Apple claims former employee stole secrets and gave them to reporter
Apple is suing a former employee, claiming he stole sensitive company secrets and gave them to an unnamed journalist.
The Cupertino iPhone giant alleged in the lawsuit filed last week that Simon Lancaster of San Jose exploited seniority gained over 10 years with the firm to get access to internal meetings and documents outside his job responsibilities.
“The trade secrets Lancaster stole and sent to the Correspondent for publication included details of unreleased Apple hardware products, unannounced feature changes to existing hardware products, and future product announcements, all of which Apple guards closely,” the suit filed March 11 in San Jose U.S. District Court claimed. “The Correspondent then published the stolen trade secrets in articles, citing a ‘source’ at Apple.”
Lancaster, who worked at Apple as a product designer until late 2019, several times proposed that the reporter give him personal benefits in a “quid pro quo” exchange for the secrets, including requesting positive coverage of a startup Lancaster had invested in, the suit alleged.
“Lancaster even recruited the Correspondent to serve as his personal investigator. In one instance, Lancaster requested that the Correspondent explore a rumor that could prove harmful to a company in which Lancaster had invested,” the suit claimed.
Lancaster could not immediately be reached for comment, and the lawsuit did not identify the journalist or any outlet where articles were allegedly published.
Apple alleged that Lancaster’s role as the unidentified journalist’s source started in October 2018 when he was contacted by the reporter, and “deepened” after Lancaster said he was leaving the company.
Apple claimed its investigation of Apple-owned devices provided to Lancaster for work showed that after he announced his resignation he communicated with the journalist about specific secrets the reporter wanted. “On multiple occasions, Lancaster then sent the Correspondent certain of the requested confidential materials using Apple-owned devices. On other occasions, Lancaster met with the Correspondent in person,” the suit alleged.
Apple claimed that members of its product teams, who “work in complete secrecy, often for many years, and at significant personal burden” had their morale undermined by the “deceitful and indefensible release of these product details.”
After resigning, Lancaster started working at a company that was an Apple vendor, and some of the secrets he “misappropriated” relate to his role at the new job, the suit alleged.
“On his last day at Apple, Lancaster downloaded a substantial number of confidential Apple documents from Apple’s corporate network onto his personal computer that would benefit his new company,” the suit said.

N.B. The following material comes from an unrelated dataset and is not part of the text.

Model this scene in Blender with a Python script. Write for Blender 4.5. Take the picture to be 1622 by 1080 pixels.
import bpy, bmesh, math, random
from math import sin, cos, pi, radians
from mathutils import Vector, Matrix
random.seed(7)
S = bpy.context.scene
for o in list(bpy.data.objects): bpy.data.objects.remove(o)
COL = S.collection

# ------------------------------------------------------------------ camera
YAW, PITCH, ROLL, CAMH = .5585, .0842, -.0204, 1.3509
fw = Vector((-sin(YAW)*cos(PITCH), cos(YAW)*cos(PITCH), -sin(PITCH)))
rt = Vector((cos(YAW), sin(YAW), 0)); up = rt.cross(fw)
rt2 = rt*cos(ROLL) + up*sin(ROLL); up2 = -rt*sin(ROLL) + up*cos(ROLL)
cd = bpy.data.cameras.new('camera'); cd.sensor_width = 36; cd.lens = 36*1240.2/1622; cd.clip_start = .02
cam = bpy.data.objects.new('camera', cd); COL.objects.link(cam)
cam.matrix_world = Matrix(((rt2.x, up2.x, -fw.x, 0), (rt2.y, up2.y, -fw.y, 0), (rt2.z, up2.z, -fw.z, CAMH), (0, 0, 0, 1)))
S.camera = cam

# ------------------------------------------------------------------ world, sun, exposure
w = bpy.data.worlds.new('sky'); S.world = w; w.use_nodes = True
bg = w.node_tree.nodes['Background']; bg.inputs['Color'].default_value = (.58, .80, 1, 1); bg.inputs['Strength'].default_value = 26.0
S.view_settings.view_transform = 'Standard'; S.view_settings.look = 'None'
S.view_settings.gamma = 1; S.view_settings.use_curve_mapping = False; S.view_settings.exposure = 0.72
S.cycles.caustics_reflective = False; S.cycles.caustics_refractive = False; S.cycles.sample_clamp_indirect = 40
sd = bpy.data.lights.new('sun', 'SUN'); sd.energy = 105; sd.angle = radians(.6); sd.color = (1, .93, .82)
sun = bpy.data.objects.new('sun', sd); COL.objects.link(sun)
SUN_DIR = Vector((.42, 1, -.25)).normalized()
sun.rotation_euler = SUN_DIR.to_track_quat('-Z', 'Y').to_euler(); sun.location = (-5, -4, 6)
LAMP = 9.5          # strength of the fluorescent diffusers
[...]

The company also alleged that Lancaster’s actions gave advantage to its competitors.
The technology titan’s suit suggests it gathered a considerable amount of information about email, text and telephone communications between Lancaster and the correspondent via its probes of devices it says it had provided to Lancaster. “In Spring 2019, Lancaster expressed to the Correspondent in profane terms his displeasure with Apple,” the suit alleged. “His displeasure, on information and belief, was based on a story published that day that reported a rumor that Apple would produce a new hardware product. Shortly thereafter, Lancaster asked the Correspondent to investigate the substance of that story because ‘it could mean trouble for my startup.’
Less than two weeks later, the suit said, Lancaster told a third party that the correspondent had committed to an article about the startup if it obtained $1 million in funding. “The Correspondent agreed to publish that article in exchange for Lancaster’s ongoing misappropriation of Apple trade secrets,” the suit alleged.
The suit quoted purported communications between Lancaster and the journalist directly, claiming that in a “text conversation” Lancaster asked the reporter “to write a story about a 12-year Apple Design Veteran leaving for an amazing startup.” In October 2019, the journalist asked Lancaster, “Can you grab me those docs before you leave?” Lancaster replied, “Which ones,” and the journalist then “identified specific Apple confidential documents that they wanted Lancaster to misappropriate,” the suit claimed.
Apple is seeking restitution, unspecified damages including punitive damages, and a court order barring Lancaster from using any proprietary Apple information.